Christopher Mellor-Hill, Head of Client Liaison at Noonans, said: “Already a veteran of the celebrated Swordfish attack against the German flagship, the Bismarck, in May 1941, it was in the English Channel in February 1942, he was awarded his CGM when the German ships made their bid for freedom - in what became known as the Channel Dash. Having rendezvoused his small flight of Swordfish with just 10 Spitfires of 72 Squadron over Ramsgate – not the intended escort of five whole squadrons – the force’s leader, Lieutenant-Commander Eugene Esmonde, dived, in an almost kamikaze attack to just 40 feet over the Channel and set off in pursuit. Less than 20 minutes later, his entire flight had been shot down, with just five of the 18 aircrew surviving the ordeal with Esmonde awarded well-deserved posthumous Victoria Cross.”

“In my opinion,” wrote Admiral Sir Bertram Ramsay, Flag Officer Dover, “the gallant sortie of these six Swordfish constitutes one of the finest exhibitions of self-sacrifice and devotion to duty that the war had yet witnessed.”

Donald Arthur Bunce
was born in Oxford on 27 May 1921 and joined the Fleet Air Arm as a Naval Airman Second Class in January 1940, when he commenced training as a Telegraphist Air Gunner (T.A.G.). He was first posted to 825 Naval Air Squadron (N.A.S.) at Campbeltown in mid-April 1941, he and the squadron were embarked in the aircraft carrier H.M.S. Victorious a month later, shortly before the famous pursuit of the Bismarck.

In early 1942, and having re-mustered at Lee-on-Solent, 828 N.A.S. was ordered to R.A.F. Manston, as part of Operation ‘Fuller’, the much-flawed plan to counter the anticipated breakout of enemy capital ships from Brest, namely the battle cruisers
Scharnhorst and Gneisenau, and the heavy cruiser Prinz Eugen.

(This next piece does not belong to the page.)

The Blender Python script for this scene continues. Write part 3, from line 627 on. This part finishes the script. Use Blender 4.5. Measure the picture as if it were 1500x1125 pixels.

When indeed the German ships made their bid for freedom - in what became known as the Channel Dash - the response mounted by air and sea proved entirely inadequate. Apart from anything else, the breakout was daringly enacted in daylight, whereas ‘Fuller’ had been planned around a nocturnal breakout. Moreover, the Germans had assembled a formidable defensive screen, the three capital ships being covered by six destroyers and 34 E-boats, in addition to a mass of Me 109s and Fw 190s.

Bunce spent the remainder of the war on instructional duties in various squadrons and establishments, latterly in the rank of Chief Petty Officer (Air). He died in September 2008.